The four millions that started the Underground Railroad, have increased to ten millions in a generation and a half, and they led themselves out to the promised land.

Imagine ten millions of any other race in the United States with perfect freedom of action! We might well shudder at what would happen us—happen the country. We do not feel that way about the posterity of the operators and passengers of the old Underground Railroad. They are peaceable, earnest students of the ways of civilization, and they are working upward—they are ambitious to learn and constantly devise methods of improving their condition in the same way all true American citizens are following. They have their homes, their children, and their attachments in our midst, in fact, they belong to our soil, and have no desire to depart elsewhere to spend their money. They are always ready to shed their blood for the Stars and Stripes, and are always willing to leap to the nation’s rescue, or to aid in promoting its welfare.

Where does the Colored race learn all these things? Not in the schools for they are limited, and live too much in the musty past, but the cap-sheaf of the education of the race, its maintenance as a factor in the civilization of the earth, is in their contact with the world, their absorption of the wisdom and experience of the world’s people, due in a great measure to the operators of the Overground Railroad.

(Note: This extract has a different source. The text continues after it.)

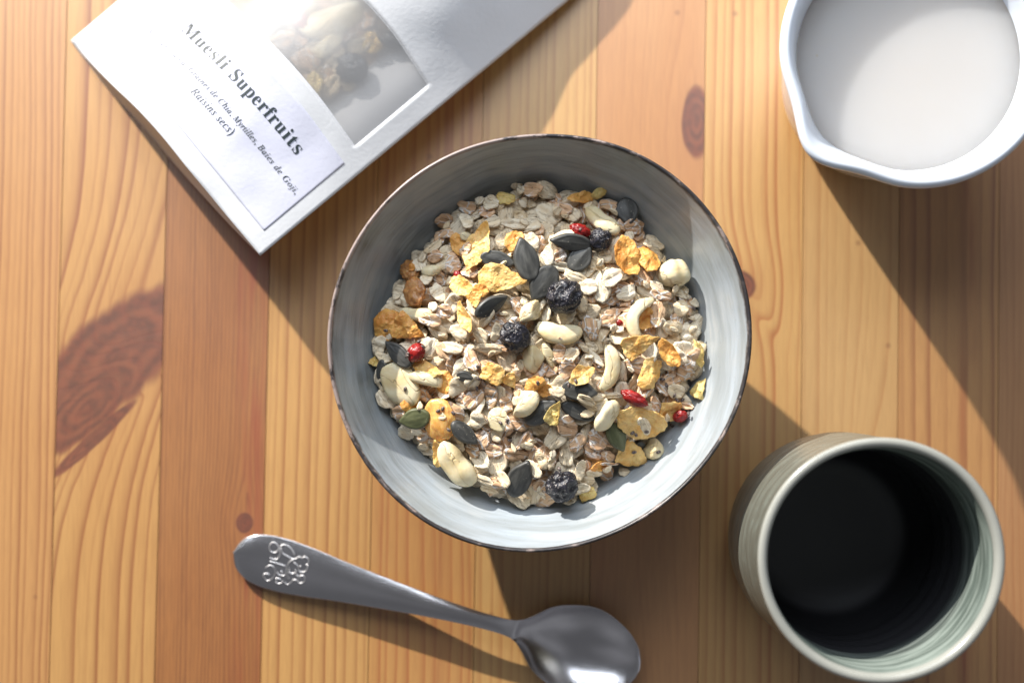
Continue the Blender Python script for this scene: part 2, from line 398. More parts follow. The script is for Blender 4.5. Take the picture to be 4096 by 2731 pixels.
def mat_berry():
    M = Mat('dried_blueberry'); x, y, z = M.coords(); o = M.rand() * 13.0
    n = M.noise(M.vec(x * 3 + o, y * 3, z * 3), 1.0, 4.0, 0.65); s = M.voro(M.vec(x + o, y, z), 14.0); s2 = M.noise(M.vec(x * 1.8, y * 1.8, z * 1.8 + o), 1.0, 2.0)
    c = M.mix(n.step(0.35, 0.7), srgb(22, 21, 25), srgb(46, 45, 54))
    c = M.mix(s.step(0.24, 0.12) * s2.step(0.38, 0.55) * 0.85, c, srgb(205, 190, 180))
    M.col(c); M.set(Roughness=0.36, Specular_IOR_Level=0.5); M.bump(n, 0.08, 1.0); return M
def mat_fruit(name, a, b, rough=0.3, sss=0.25):
    M = Mat(name); x, y, z = M.coords(); o = M.rand() * 17.0
    n = M.noise(M.vec(x * 2 + o, y * 4, z * 3), 1.0, 4.0, 0.65); s = M.voro(M.vec(x + o, y, z), 12.0)
    c = M.mix(n.step(0.35, 0.7), a, b); c = M.mix(s.step(0.14, 0.05) * 0.4, c, srgb(240, 226, 200))
    M.col(c); M.set(Roughness=rough, Specular_IOR_Level=0.5, Subsurface_Weight=sss, Subsurface_Radius=(0.008, 0.003, 0.001), Subsurface_Scale=0.5)
    M.bump(n, 0.06, 0.9); return M
def mat_chia():
    M = Mat('chia_seed'); x, y, z = M.coords(); o = M.rand() * 17.0
    n = M.noise(M.vec(x * 20 + o, y * 20, z * 20), 1.0, 2.0)
    M.col(M.mix(n.step(0.45, 0.6), srgb(70, 62, 60), srgb(128, 112, 104))); M.set(Roughness=0.4); return M
OAT, WHT, NUT, BER, CHI = mat_oat(), mat_wheat(), mat_nut(), mat_berry(), mat_chia()
CO_Y = mat_corn('corn_flake_yellow', srgb(240, 200, 130), srgb(226, 166, 84)); CO_O = mat_corn('corn_flake_orange', srgb(234, 176, 96), srgb(206, 134, 58)); CO_P = mat_corn('corn_flake_pale', srgb(230, 204, 132), srgb(202, 164, 88))
PU_D = mat_pumpkin('pumpkin_seed_dark', srgb(54, 54, 52), srgb(84, 83, 79)); PU_G = mat_pumpkin('pumpkin_seed_green', srgb(72, 76, 50), srgb(102, 104, 72))
GOJ = mat_fruit('goji', srgb(158, 36, 32), srgb(112, 18, 20)); RAI = mat_fruit('golden_raisin', srgb(232, 184, 112), srgb(208, 148, 74), 0.3, 0.6); RAB = mat_fruit('brown_raisin', srgb(190, 138, 84), srgb(146, 96, 54), 0.4, 0.3)

# ------------------------------------------------------------------ muesli pieces: meshes (unit size, long axis x; a,b half sizes)
def disc(rings, seg, rad, top, bot):
    """closed thin body: rad(phi)->outline, top/bot(x,y,q)->z"""
    V = []; F = []
    for side, fn in ((0, top), (1, bot)):
        st = len(V); V.append((0, 0, fn(0, 0, 0)))
        for q in rings:
            for k in range(seg):
                a = 2 * math.pi * k / seg; R = rad(a) * q
                x, y = (R[0], R[1]) if isinstance(R, np.ndarray) else (R * math.cos(a), R * math.sin(a))
                V.append((x, y, fn(x, y, q)))
        nr = len(rings)
        for k in range(seg):
            k2 = (k + 1) % seg
            F.append((st, st + 1 + k, st + 1 + k2) if side == 0 else (st, st + 1 + k2, st + 1 + k))
            for j in range(nr - 1):
                a0 = st + 1 + j * seg
                f = (a0 + k, a0 + seg + k, a0 + seg + k2, a0 + k2); F.append(f if side == 0 else f[::-1])
    n = 1 + len(rings) * seg; t0 = n - seg; b0 = 2 * n - seg
    for k in range(seg):
        k2 = (k + 1) % seg; F.append((t0 + k, b0 + k, b0 + k2, t0 + k2))
    return V, F
def flake_geo(a, b, th, seed, curl=0.25, rings=(0.45, 0.8, 1.0), seg=24, jag=0.07, crease=0.7):
    crease *= 0.7; R = random.Random(seed); ph = [R.uniform(0, 6.28) for _ in range(6)]; cs = R.uniform(-1, 1) * curl; cs2 = R.uniform(-1, 1) * curl * 0.7; cut = R.random(); cp = R.uniform(0, 6.28)
    def rad(t):
        s = 1 + jag * math.sin(2 * t + ph[0]) + jag * 0.8 * math.sin(3 * t + ph[1]) + jag * 0.5 * math.sin(5 * t + ph[2]) + jag * 0.45 * math.sin(9 * t + ph[3]) + jag * 0.32 * (abs((t * 15 / 6.283 + ph[4]) % 1 - 0.5) - 0.25)
        d = math.cos(t - cp)
        if cut > 0.55 and d > 0.75: s *= 0.75 / d
        return np.array([a * s * math.cos(t), b * s * math.sin(t)])
    def mid(x, y): return cs * (y / b) ** 2 * b + cs2 * (x / a) ** 2 * a * 0.6 + 0.018 * math.sin(x * 9 + ph[4]) + 0.022 * math.sin(y * 16 + ph[5])
    def top(x, y, q): return mid(x, y) + th * 0.5 * (1 - 0.5 * q ** 3) - crease * th * math.exp(-(y / (0.16 * b)) ** 2) * (1 - q ** 2) + th * 0.25 * math.exp(-((abs(y) - 0.4 * b) / (0.3 * b)) ** 2) * (1 - q ** 3)
    def bot(x, y, q): return mid(x, y) - th * 0.5 * (1 - 0.5 * q ** 3)
    return disc(rings, seg, rad, top, bot)
def corn_geo(a, b, seed, shape='round', curl=0.35):
    R = random.Random(seed); ph = [R.uniform(0, 6.28) for _ in range(6)]; cs = R.choice((-1, 1)) * curl * R.uniform(0.6, 1.2); off = Vector((R.uniform(0, 50), R.uniform(0, 50), 0))
    if shape == 'round': nv = 0
    elif shape == 'tri': nv = 3
    elif shape == 'quad': nv = 4
    elif shape == 'point': nv = -1
    else: nv = 5
    pv = R.uniform(0, 6.28) if shape != 'tri' else 0.0
    def rad(t):
        s = 1.0
        if nv > 0:
            w = 2 * math.pi / nv; d = ((t - pv) % w) - w / 2; s = 0.35 + 0.65 * min(1.45, math.cos(w / 2) * 1.28 / math.cos(d))
        if nv == -1: s = 0.85 + 0.5 * math.exp(-(((t + math.pi) % (2 * math.pi) - math.pi) / 0.35) ** 2)
        s *= 1 + 0.05 * math.sin(3 * t + ph[0]) + 0.035 * math.sin(7 * t + ph[1]) + 0.025 * math.sin(13 * t + ph[2]) + 0.018 * math.sin(21 * t + ph[3])
        return np.array([a * s * math.cos(t), b * s * math.sin(t)])
    def mid(x, y, q):
        n = mnoise.noise(Vector((x * 1.8, y * 1.8, 0)) + off) * 0.14 + mnoise.noise(Vector((x * 5, y * 5, 3)) + off) * 0.06 + mnoise.noise(Vector((x * 11, y * 11, 3)) + off) * 0.025
        return cs * ((y / b) ** 2 * b * 0.8 + 0.25 * (x / a) ** 2 * a) + n
    return disc((0.18, 0.36, 0.54, 0.7, 0.84, 0.94, 1.0), 40, rad, lambda x, y, q: mid(x, y, q) + 0.028 * (1 - 0.6 * q ** 6), lambda x, y, q: mid(x, y, q) - 0.028 * (1 - 0.6 * q ** 6))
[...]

Through this source the great race is learning that there is no vocation to which it may not aspire in time to come and the opportunities for intellectual development and its benefits are multiplying rapidly.

Already there is a great sprinkling of dark skins in every avenue of life, commerce, trade, science, and in everything that the white skin aspires to. Look down for a moment, and compare your state with that of the scavenger, the sewer digger, the section hand, and the grades of labor so attractive to foreign elements that come here to scrape up enough to return to their wallow in their various native lands. You are far above these and you belong here and you are rising with the best.